Some programs fade away; some die sudden deaths. The Saturn V, and the Apollo program in general, seemed to just sort of fade away; the public perception *seems* to be that as public interest in Apollo post Apollo 12 or so rapidly faded, interest in continuing Apollo faded, and thus the program was just allowed to die, finally killed off by Nixon.
Small problem with that narrative: the actual date of the death of the Saturn v can be precisely determined. in the NASA History office archive some years ago I found a memo by NASA Administrator James Webb, dated July 31, 1968, where the production of new Saturn V vehicles was cancelled.
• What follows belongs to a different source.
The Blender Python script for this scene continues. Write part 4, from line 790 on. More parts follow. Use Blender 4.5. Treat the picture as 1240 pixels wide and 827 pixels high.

This limited the future of Apollo moon missions to only those Saturns already then under construction. Note that this is almost a *year* prior to Apollo 11 landing on the moon, and about four months prior to the election of Richard Nixon. Nixon could, perhaps, maybe, have restarted Saturn v production, but that’s not clear: when programs like this are cancelled, the staff vital for them *scatter.* Tribal knowledge evaporates. Equipment is sold for scrap, left to rust. Restarting production likely would have been fabulously expensive.
In mid 1968, the Apollo/Saturn program was obviously not facing post-success disappearing interest. The public was still thrilled. What NASA was facing was a slashed budget, with funds needed to further the progress of mankind being diverted to “Great Society” social programs. So instead of missions to the Moon and beyond, we got another fifty years of malaise, burdensome taxes and families being actively discouraged and dissolved. Thanks, LBJ. Thanks a lot.